Inside Met Gala 2026 By R. Couri Hay

Inside Met Gala 2026 By R. Couri Hay

Met Gala 2026

By R. Couri Hay 

Photographer Contributions by Patrick McMullan 
 

Costume Art 

Anna Wintour reminisced about her first Met Gala. “This is my favorite day of the year, and also my most terrifying one, even several decades in. I sometimes hear it said that my first Met Gala was in 1995, but that isn’t true. I first came here in 1982, when I was a fashion editor at New York Magazine, and Mrs. Vreeland led the Costume Institute. My salary was such that I could barely afford a dress, much less the ticket, but my editor generously paid my way into the Great Hall, which, in those days, one could stand to be on hand as the celebrities exited their dinner. In other words, the cheap seats. I was thrilled. 

“I went to Bergdorf’s, I shut my eyes, and I bought a beautiful Saint Laurent cocktail dress for $900, several times my rent. I was a nobody that night, but it meant the world to me, a foreigner who had arrived in New York not so long before, to be part of something so important to the city, and to the daunting world of fashion where I was making my way.
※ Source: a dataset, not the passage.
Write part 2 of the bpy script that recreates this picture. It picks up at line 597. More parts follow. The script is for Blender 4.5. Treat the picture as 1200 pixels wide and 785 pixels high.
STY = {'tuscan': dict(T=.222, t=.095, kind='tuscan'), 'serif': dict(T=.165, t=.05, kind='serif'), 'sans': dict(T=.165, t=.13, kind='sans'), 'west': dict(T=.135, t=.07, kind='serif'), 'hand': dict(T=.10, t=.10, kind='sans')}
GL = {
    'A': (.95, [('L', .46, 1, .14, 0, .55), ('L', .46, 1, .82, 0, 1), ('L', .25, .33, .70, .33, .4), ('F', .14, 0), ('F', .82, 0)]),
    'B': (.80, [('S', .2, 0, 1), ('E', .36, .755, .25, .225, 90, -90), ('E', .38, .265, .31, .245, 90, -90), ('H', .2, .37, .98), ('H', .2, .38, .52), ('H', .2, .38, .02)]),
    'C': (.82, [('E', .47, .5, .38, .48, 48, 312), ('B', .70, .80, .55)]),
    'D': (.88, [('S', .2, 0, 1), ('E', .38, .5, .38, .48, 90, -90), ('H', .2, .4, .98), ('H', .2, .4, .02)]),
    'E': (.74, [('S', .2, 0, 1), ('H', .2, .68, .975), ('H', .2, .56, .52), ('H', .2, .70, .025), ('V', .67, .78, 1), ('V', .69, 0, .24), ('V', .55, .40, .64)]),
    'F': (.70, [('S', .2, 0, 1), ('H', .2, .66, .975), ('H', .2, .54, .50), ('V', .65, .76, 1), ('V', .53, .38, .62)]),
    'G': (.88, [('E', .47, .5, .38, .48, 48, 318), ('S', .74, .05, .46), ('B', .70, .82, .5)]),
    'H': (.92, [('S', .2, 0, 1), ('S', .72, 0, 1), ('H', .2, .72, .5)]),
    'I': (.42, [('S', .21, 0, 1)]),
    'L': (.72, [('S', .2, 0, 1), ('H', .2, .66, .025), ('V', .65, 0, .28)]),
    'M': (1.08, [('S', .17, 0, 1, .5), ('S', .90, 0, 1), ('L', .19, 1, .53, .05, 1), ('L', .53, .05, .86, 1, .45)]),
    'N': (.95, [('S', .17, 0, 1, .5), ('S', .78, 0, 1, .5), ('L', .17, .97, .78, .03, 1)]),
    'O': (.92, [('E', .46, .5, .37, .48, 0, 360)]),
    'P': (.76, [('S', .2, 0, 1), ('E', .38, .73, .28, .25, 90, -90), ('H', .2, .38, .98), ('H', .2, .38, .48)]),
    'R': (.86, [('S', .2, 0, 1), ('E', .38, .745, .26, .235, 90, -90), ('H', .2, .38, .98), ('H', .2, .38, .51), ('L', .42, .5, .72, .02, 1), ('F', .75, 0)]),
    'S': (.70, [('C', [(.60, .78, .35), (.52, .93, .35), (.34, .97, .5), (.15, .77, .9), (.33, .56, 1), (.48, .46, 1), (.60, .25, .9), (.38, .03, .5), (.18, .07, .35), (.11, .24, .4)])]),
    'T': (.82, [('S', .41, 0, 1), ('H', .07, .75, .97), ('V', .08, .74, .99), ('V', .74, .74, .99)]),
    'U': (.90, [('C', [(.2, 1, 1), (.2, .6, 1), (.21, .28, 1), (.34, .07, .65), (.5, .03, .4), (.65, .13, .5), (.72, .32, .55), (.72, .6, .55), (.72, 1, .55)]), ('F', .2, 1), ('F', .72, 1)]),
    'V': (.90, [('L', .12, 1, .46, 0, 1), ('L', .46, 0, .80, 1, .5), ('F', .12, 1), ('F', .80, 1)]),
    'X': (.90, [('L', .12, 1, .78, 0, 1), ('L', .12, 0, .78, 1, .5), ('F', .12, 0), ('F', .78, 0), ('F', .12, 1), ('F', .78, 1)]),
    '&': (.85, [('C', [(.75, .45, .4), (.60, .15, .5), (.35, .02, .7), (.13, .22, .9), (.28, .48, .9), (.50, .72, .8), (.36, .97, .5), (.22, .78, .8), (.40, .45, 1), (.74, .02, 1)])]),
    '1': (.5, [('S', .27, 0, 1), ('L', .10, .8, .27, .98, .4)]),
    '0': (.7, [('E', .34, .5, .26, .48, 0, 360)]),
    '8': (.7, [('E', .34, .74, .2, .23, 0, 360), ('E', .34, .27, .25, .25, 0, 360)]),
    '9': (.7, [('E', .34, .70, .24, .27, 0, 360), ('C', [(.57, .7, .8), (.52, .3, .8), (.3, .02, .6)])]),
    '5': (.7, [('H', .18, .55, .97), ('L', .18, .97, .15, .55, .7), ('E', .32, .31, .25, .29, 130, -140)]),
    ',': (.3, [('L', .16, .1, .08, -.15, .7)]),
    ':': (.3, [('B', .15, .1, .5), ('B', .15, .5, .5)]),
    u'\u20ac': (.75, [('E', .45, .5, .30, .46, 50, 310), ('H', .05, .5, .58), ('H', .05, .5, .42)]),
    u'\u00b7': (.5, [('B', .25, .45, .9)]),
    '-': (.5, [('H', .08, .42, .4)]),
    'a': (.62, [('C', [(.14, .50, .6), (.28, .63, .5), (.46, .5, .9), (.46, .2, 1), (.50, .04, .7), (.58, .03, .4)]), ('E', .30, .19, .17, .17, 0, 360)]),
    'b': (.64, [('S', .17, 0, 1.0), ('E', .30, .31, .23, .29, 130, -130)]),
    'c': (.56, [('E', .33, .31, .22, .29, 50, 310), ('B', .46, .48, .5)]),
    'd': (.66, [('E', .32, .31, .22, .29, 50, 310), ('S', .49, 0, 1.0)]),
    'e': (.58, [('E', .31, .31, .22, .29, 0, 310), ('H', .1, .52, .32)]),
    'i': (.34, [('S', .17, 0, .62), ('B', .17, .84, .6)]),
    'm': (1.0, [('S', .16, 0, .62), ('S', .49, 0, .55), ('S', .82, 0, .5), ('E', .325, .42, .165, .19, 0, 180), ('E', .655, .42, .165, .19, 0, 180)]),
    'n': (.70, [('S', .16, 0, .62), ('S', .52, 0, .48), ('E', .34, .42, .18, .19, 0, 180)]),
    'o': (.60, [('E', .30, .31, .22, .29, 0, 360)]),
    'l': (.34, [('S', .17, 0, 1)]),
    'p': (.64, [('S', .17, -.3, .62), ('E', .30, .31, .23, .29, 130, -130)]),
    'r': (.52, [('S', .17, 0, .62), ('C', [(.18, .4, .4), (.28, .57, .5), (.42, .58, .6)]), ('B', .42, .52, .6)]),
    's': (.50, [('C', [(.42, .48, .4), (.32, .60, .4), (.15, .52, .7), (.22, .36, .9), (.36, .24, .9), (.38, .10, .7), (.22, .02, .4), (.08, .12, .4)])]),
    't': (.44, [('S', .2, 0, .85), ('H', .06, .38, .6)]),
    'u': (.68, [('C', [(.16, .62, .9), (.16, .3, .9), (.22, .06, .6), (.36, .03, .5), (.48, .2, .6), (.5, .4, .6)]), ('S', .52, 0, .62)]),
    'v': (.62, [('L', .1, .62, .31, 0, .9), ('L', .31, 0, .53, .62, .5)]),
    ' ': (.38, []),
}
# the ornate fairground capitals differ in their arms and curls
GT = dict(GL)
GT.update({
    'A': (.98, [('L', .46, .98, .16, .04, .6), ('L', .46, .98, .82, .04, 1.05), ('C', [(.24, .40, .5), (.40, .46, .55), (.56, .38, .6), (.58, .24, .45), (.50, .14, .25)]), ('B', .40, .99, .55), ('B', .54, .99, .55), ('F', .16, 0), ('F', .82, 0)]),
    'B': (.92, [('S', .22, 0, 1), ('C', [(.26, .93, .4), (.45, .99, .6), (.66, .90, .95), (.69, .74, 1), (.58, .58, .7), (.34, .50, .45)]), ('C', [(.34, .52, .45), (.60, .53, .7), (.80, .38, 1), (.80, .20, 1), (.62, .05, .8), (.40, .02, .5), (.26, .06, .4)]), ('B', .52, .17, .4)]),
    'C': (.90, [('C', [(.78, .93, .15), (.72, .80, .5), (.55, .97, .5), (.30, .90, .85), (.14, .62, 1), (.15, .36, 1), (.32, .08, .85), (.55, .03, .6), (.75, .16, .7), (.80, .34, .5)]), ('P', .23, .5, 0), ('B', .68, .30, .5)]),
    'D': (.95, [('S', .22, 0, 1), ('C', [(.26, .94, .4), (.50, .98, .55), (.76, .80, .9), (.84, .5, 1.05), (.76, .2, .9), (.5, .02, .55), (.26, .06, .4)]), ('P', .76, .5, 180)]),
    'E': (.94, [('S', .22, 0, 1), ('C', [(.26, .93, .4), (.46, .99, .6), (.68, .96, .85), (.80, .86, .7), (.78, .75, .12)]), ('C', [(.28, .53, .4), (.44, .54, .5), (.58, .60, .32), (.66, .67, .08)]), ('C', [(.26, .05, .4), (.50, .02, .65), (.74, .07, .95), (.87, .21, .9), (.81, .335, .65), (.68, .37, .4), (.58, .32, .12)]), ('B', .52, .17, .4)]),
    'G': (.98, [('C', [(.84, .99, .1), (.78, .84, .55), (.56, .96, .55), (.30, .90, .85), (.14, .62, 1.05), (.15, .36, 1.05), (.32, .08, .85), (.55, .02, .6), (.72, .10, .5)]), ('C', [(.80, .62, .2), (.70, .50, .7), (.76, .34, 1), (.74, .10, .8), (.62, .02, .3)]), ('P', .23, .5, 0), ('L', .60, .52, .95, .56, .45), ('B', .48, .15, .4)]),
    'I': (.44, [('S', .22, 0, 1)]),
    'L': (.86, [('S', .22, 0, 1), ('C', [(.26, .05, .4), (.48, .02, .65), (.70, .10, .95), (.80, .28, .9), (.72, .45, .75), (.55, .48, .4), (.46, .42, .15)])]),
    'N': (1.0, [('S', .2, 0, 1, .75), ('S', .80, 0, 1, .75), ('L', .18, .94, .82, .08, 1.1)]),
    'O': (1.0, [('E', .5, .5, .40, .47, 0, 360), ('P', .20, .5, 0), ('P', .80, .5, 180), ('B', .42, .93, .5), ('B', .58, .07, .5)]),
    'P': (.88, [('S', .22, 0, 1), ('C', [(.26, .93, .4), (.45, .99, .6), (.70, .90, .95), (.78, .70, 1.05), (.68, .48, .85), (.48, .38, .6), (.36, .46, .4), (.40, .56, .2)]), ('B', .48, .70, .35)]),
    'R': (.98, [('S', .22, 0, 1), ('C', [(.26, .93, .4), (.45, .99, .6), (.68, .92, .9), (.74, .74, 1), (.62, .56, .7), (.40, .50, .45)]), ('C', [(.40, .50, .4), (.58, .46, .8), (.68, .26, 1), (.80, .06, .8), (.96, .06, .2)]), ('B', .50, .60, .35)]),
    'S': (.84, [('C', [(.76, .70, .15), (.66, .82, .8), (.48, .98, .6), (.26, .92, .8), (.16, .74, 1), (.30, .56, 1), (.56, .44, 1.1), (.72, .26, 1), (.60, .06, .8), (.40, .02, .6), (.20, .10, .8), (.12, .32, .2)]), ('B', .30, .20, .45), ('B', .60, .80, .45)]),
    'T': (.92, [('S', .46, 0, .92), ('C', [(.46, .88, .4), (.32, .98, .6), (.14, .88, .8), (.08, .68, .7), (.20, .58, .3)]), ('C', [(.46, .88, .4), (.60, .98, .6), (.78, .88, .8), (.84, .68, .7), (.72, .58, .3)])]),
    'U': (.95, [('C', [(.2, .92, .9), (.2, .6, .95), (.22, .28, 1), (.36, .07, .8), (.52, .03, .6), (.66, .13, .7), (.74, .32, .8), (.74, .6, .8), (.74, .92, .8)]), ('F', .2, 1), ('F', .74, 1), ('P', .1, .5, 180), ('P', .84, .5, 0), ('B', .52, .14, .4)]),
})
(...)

I tell you all of this to help explain why it is so meaningful and full circle for me to be here to celebrate the dedication of the new Condé M. Nast Galleries, made possible by the incredible generosity of the Newhouse family, named for the founder of the company that has been a home for me, and for thousands of other working creative people, for nearly 120 years.” The night raised a record-breaking 41 million dollars. metmuseum.org 

 

Condé M. Nast Galleries 

The exhibition, “Costume Art,” inaugurates the Costume Institute’s Condé M Nast Galleries, a 12,000-square-foot space that previously functioned as a gift shop. The five rooms are nestled between the Egyptian and Greek and Roman galleries, front and center when you enter the famed Great Hall. Quite a step up from its previous basement locale, and an elevation of fashion’s place within the museum, now physically equivalent to The Met’s storied collections. As Andy Warhol said, “Fashion is more art than art is.” The gala was chaired by Beyoncé, Nicole Kidman, Venus Williams, and Anna Wintour. The night’s honorary chairs were Jeff and Lauren Sánchez Bezos.   

 

“Costume Art” explores the dressed body, placing sartorial pieces beside hundreds of sculptures, paintings, photographs, drawings, and more from the museum’s collections. Andrew Bolton, Curator in Charge, displays 13 forms of the body, including the naked and nude form, the classical and abstract figure, and the pregnant and anatomical body. The show reveals fashion as an embodied art form and celebrates the multiplicity and universality of corporeal experiences. The exhibition will run through January 10, 2027.